The Bible’s Property Laws — Aspiration not Legislation
The Torah does not recognise the idea of land ownership in the way that we do today. Indeed, its attitude to land is so idealised that it seems unlikely that the system it mandates was ever put into practice.
The Torah’s approach is that the Land of Israel belongs to God, who grants its inhabitants occupation rights. The land of Israel was to be divided up, first by tribe and then by family, in proportion to their population. This land was to be the ancestral inheritance of the families, but it was not theirs to buy, sell or even own. “For the land may not be sold in perpetuity, for the land is mine, for you are strangers and settlers with me” (Leviticus 25,23).
Although land may not be sold, it may be leased. But every 50 years, when the Jubilee was proclaimed, all leases must come to an end and the land is to return to its ancestral owners. No lease can run for more than 49 years.
Leases therefore have to take into account the number of years, or harvests, remaining until the Jubilee year and are priced accordingly. Leaseholders who give up their lease up before the Jubilee year are entitled to a proportional discount. All calculations are to be exact and fair, there are no such things commissions, fees or interests on a land transaction.
The only property exempt from these regulations are houses in towns and villages. They are not deemed to be land, they can be bought and sold freely.
This theological treatment of the property market appears to be unique. There were other similar systems in other ancient eastern cultures, but in these cases, it was the king who owned and disbursed the land, not God.
This model, in which land cannot be owned, in which everyone, rich and poor has an eternal right to their own estate, the size of which does not depend on their wealth, and in which lease valuations are based solely on the value of future harvests, is of course idealistic.
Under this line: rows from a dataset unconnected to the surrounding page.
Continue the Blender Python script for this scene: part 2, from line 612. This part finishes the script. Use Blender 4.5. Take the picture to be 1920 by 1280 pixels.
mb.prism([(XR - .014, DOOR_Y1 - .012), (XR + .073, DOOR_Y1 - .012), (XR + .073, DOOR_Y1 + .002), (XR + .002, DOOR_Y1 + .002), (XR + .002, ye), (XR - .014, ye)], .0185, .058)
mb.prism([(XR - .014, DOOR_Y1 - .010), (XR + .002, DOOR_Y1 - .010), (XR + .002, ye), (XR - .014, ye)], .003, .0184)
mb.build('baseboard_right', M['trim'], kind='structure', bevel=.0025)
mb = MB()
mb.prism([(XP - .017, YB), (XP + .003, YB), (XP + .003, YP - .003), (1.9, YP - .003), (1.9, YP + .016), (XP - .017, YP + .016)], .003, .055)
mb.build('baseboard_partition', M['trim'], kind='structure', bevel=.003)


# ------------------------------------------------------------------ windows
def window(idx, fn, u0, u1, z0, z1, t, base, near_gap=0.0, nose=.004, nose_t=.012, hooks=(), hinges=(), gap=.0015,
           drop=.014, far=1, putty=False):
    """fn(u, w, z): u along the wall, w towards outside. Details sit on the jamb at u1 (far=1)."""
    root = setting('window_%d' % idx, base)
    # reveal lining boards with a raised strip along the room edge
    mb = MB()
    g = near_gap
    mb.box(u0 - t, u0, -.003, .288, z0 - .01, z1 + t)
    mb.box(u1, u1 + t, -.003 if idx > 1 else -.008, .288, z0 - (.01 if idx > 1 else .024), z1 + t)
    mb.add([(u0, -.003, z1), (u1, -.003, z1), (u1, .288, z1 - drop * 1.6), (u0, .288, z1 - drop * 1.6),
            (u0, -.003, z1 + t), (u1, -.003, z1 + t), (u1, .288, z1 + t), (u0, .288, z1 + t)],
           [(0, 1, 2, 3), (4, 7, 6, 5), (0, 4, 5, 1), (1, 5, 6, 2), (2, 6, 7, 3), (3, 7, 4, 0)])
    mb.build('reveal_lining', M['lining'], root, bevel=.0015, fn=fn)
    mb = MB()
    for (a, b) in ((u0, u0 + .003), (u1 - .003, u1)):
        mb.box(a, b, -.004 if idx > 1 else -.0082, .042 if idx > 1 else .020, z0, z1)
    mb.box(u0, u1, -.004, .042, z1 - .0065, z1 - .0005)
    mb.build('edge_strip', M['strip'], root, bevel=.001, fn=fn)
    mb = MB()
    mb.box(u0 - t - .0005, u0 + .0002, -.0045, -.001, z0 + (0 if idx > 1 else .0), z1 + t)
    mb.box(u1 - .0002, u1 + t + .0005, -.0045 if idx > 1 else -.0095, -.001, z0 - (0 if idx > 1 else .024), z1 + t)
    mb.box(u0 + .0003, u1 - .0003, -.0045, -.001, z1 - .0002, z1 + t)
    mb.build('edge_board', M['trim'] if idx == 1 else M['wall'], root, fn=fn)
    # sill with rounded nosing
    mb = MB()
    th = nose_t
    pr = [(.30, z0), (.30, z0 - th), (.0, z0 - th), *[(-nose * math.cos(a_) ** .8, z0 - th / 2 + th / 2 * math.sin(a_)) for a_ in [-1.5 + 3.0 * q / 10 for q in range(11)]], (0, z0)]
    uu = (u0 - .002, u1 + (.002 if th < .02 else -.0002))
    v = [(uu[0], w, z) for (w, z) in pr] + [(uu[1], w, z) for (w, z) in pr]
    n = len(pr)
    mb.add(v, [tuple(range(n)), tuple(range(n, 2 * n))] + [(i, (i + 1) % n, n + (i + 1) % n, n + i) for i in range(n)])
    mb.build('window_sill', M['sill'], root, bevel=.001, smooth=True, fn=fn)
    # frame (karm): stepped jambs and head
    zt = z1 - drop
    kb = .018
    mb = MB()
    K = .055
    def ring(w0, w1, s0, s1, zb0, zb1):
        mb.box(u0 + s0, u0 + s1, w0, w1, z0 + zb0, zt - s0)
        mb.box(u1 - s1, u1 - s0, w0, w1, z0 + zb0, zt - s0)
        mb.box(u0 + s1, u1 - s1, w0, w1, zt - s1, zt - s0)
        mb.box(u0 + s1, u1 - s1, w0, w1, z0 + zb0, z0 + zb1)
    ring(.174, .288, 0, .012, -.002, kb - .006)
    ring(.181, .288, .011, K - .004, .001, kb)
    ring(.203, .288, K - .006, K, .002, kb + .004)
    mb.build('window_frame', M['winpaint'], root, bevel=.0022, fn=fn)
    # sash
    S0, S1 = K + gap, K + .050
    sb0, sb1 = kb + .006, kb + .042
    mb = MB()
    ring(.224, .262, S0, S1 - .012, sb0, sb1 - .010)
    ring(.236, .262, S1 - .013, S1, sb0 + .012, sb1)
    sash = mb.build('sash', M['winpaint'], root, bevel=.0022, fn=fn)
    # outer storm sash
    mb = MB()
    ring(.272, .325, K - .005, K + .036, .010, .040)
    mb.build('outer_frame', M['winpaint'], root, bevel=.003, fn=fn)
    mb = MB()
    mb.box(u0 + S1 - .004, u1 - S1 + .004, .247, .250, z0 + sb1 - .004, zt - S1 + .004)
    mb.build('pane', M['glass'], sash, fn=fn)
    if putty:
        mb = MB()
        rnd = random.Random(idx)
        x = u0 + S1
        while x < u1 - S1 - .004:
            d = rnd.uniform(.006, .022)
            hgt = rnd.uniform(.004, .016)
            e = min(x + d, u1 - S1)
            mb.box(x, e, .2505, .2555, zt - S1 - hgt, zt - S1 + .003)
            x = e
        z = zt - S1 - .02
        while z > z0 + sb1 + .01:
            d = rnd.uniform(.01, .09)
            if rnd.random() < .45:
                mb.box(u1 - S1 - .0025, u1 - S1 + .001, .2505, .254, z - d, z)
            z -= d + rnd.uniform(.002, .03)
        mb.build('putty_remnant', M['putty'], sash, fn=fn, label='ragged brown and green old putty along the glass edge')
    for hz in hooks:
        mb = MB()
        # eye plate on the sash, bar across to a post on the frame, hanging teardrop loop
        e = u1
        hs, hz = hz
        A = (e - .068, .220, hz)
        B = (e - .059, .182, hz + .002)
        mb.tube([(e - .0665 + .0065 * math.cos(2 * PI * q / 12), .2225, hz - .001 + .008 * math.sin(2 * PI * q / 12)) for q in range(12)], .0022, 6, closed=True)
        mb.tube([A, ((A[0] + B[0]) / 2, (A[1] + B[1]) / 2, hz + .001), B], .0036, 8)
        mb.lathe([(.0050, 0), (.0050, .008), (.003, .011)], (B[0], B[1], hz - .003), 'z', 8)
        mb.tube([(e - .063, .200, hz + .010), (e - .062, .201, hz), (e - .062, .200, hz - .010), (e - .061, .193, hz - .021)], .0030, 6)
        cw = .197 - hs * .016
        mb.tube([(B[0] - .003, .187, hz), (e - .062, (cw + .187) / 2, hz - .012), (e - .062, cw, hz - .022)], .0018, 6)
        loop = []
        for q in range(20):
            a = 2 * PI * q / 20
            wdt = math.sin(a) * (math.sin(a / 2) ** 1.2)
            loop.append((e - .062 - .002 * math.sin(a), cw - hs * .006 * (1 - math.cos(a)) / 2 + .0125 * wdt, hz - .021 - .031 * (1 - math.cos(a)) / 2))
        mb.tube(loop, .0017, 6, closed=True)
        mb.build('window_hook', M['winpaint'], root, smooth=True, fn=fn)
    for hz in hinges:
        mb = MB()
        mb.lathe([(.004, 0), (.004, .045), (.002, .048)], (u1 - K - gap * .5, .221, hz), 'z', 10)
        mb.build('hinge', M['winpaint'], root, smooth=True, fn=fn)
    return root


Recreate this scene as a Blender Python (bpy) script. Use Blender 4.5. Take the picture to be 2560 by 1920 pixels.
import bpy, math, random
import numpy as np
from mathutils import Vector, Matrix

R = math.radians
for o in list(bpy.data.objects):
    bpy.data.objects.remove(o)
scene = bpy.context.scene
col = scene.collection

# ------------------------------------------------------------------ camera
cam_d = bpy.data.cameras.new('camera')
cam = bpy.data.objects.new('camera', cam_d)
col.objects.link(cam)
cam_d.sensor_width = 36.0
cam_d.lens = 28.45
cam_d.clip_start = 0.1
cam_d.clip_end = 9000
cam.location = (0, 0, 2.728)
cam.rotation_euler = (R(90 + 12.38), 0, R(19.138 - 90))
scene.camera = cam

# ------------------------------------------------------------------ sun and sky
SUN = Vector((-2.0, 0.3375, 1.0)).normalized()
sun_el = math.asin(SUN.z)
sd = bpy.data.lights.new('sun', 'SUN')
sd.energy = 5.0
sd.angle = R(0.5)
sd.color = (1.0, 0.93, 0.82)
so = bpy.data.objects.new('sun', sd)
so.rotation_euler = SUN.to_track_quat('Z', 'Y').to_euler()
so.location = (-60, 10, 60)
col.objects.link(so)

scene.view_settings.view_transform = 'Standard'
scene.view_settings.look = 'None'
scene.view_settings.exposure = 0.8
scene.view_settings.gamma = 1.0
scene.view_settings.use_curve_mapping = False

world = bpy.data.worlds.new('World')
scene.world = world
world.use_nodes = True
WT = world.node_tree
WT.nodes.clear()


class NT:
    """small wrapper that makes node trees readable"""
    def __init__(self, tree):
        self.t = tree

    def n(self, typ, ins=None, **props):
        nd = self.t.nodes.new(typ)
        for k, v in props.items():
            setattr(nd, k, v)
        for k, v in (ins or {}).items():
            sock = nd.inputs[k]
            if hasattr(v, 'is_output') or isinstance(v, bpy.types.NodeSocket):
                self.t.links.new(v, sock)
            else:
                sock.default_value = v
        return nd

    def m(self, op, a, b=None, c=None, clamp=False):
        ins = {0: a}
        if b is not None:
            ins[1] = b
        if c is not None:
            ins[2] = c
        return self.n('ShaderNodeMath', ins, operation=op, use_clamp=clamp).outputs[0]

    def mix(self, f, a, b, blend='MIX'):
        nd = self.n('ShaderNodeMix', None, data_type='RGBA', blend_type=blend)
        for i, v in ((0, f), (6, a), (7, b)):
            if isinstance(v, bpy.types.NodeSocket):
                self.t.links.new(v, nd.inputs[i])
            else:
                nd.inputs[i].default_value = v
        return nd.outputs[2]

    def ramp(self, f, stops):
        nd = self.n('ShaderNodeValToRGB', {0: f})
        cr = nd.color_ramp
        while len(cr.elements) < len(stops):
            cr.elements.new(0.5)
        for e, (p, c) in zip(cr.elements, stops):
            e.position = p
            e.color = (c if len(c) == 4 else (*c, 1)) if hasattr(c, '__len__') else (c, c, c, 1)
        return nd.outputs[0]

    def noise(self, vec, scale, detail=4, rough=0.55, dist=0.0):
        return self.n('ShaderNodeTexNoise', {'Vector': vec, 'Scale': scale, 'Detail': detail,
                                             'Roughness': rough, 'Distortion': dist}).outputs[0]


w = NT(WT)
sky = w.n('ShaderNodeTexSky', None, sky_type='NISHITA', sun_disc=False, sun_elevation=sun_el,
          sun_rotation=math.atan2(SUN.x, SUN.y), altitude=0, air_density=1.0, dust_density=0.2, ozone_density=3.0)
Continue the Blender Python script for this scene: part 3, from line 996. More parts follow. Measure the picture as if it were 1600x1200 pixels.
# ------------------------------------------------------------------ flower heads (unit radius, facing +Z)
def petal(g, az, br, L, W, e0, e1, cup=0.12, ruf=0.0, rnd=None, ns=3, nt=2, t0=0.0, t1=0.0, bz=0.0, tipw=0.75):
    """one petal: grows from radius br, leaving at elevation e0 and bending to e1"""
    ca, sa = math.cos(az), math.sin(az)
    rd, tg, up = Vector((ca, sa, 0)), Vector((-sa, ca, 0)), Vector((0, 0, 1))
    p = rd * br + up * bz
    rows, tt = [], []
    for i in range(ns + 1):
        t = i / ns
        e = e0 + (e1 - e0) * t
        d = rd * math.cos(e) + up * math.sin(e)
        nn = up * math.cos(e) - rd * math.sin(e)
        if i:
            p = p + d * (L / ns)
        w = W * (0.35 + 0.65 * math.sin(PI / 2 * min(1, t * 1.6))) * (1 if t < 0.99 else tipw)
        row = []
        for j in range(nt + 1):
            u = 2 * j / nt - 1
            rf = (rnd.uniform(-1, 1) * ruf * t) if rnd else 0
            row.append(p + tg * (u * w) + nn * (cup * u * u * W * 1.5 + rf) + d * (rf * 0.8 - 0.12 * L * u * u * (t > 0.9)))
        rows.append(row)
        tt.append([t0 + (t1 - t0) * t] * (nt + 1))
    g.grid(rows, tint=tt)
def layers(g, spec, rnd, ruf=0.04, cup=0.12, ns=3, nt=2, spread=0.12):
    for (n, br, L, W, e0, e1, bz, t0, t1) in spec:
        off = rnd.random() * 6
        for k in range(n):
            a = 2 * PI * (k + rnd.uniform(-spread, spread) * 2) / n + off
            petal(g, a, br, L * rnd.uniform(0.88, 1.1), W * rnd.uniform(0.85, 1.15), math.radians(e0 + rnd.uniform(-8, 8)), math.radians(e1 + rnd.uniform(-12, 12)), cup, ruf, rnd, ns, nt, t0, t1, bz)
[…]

Unworkably so. There is no firm evidence that the system was ever put into operation. Even though Jeremiah (ch. 32) and Boaz (Ruth ch. 4) redeem ancestral land, suggesting that the law of inheritance still operated, the fact that Ahab offers to buy, then steals, Navot’s vineyard (I Kings ch. 21), indicates that the law as set out in the Torah was not fully observed. In none of these cases is there any suggestion that the land would have reverted in the Jubilee year.
The Torah’s regulations about land possession appear to be more aspirational than practical. They point the way to an ideal society, even if it is one which human society is not yet ready for.
And that should not surprise us. We rarely take the Torah literally; it is designed for interpretation. The Jubilee year and the associated laws of property are intended for a time when all twelve tribes of Israel have returned to their ancient, biblical land, an impossible ideal since the tribes have long dissipated. But that does not lessen their value. They help us aspire to a more equitable world, particularly when it seems so out of reach.